Peaceful election ahead for Grants Pen, say residents

Written by Jermaine Evans

Many people think that with an election there has to be violence; as if it is compulsory for Jamaican politics.

But will this be the case during Election 2007? To find out Gleaner Online visited the politically divided Grants Pen community, which sits within the North East St. Andrew constituency.

One side ‘Bottom Gully’ supports the Jamaica Labour Party (JLP) Member of Parliament Delroy Chuck, while ‘Top Gully’ is loyal to the People’s National Party (PNP) and its caretaker Hugh Thompson.


Photo by Jermaine Evans: A mural depicting PNP and JLP supporters shaking hands painted at the entrance to Morgan Lane in the community of Grants Pen, North St. Andrew.

The community has enjoyed peace in recent years thanks to efforts by residents, churches and community policing funded by the private sector and the United States Agency for International Development (USAID). The political parties have also worked together to erase political graffiti.

Grants Pen remains stigmatised by violence although the area went over a year without a reported murder during 2005/6, following the murder of seven-year-old Shaneal Raffington, which outraged the community and spurred peacemaking. Nonetheless police have seized few guns and residents have reported rising political tensions.

However: “No tension, jus’ life and mobility … a dat we a campaign fa right now,” was the immediate reply of one resident who identified himself as a JLP supporter. He was sitting among a group of men relaxing on the borderline, ‘Pon di gully side’, on Grants Pen Avenue.

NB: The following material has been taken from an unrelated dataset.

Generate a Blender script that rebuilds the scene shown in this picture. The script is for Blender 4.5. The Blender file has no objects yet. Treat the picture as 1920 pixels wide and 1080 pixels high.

“Di whole place under a global order” added his friend.

Another man who identified himself as Carl said peace was being held between Bottom Gully and the “man dem from up di road” – the PNP.

But he added: “This community is a community weh tings can happen at anytime, you can’t predict nutten … so far wi no see nutten, but anytime, anytime tings can happen.”

Entering Top Gully and the ‘rival’ PNP Morgan Lane the first thing a visitor will notice is not evidence of politics but artistic talent in the community – non-political murals which enliven the Lane. Elderly resident Rose Grandison was sat in her chair in the shade enjoying the quiet of the afternoon.

“I don’t believe they are going to have a war time … they are against it immensely,” said Mrs. Grandison of the young men on both sides. However in Morgan Lane they were less willing to be interviewed.

A short walk further down the Avenue is the Grants Pen ‘Model Community Police Station’; unique in Jamaica it also houses a health centre, Internet café, community meeting facility and other amenities. The station has been held as a symbol of community transformation perhaps more than any other development in the community.

“The police have implemented various patrols within the area, foot, bicycle and mobile patrols. Them no gi criminals no time fi do nutten, so as soon as somebody think fi do something the police ago deh deh, so dem no get no time,” said Daniel Markland, Public Relations Officer for the police youth club.

The church, organised under the banner of the Greater Grants Pen Ministers’ Fraternal, will be continuing among other efforts monthly meetings with police and political representatives to maintain peace.
“I am very optimistic that peace will be maintained throughout the Election period and onward,” said Pastor Ian Muirhead, who heads the group.